The lines to be extracted run from the start of the listing through the line containing "from mathutils import Vector, Matrix"; copy them exactly and nothing else.

(Items from a data source)

*-*-*

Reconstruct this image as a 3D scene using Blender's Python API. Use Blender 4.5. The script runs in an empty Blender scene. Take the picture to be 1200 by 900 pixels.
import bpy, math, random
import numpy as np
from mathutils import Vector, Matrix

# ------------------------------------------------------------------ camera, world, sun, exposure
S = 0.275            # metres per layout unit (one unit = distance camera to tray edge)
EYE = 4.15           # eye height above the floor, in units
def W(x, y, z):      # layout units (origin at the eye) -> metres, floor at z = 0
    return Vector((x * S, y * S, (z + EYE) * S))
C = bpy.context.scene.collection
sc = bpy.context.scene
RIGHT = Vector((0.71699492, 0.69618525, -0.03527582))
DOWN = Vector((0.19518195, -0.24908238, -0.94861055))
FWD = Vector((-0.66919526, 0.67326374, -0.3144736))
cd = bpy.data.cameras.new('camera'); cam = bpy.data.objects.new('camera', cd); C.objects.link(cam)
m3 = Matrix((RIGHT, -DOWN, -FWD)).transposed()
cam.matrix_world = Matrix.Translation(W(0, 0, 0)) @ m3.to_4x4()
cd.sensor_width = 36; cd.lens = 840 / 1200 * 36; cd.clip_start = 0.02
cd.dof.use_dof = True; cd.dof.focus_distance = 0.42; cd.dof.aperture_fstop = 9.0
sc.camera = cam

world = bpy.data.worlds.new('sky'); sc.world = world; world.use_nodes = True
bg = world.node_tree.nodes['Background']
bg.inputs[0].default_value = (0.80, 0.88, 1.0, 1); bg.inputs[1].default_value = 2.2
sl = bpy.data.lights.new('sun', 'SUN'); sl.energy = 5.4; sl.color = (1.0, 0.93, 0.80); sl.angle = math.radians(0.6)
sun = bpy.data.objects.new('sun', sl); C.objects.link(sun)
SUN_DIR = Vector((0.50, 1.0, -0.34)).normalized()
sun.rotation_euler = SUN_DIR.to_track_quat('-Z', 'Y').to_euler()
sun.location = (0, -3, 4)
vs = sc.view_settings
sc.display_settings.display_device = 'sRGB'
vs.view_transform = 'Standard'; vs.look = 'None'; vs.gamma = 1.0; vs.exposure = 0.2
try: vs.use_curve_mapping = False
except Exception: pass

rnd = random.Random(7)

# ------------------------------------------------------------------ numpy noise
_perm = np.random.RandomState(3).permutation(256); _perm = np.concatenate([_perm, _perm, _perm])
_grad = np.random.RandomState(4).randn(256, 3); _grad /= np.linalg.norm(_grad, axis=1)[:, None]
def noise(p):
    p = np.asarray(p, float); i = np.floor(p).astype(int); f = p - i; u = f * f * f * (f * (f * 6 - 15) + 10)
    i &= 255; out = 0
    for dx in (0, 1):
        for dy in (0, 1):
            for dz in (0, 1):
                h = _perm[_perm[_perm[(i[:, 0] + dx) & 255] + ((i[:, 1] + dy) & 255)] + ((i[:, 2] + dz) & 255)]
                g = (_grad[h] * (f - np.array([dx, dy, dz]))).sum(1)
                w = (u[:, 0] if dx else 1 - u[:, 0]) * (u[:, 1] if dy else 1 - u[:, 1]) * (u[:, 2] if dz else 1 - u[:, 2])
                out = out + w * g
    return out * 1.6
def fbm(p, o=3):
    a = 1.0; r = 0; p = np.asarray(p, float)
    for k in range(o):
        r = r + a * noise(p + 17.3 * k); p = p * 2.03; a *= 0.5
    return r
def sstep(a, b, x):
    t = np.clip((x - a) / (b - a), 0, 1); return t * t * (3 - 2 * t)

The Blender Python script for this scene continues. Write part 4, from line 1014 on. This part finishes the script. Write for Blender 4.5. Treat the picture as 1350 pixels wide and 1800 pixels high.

*-*-*

### EXPECTED ANSWER:
Reconstruct this image as a 3D scene using Blender's Python API. Use Blender 4.5. The script runs in an empty Blender scene. Take the picture to be 1200 by 900 pixels.
import bpy, math, random
import numpy as np
from mathutils import Vector, Matrix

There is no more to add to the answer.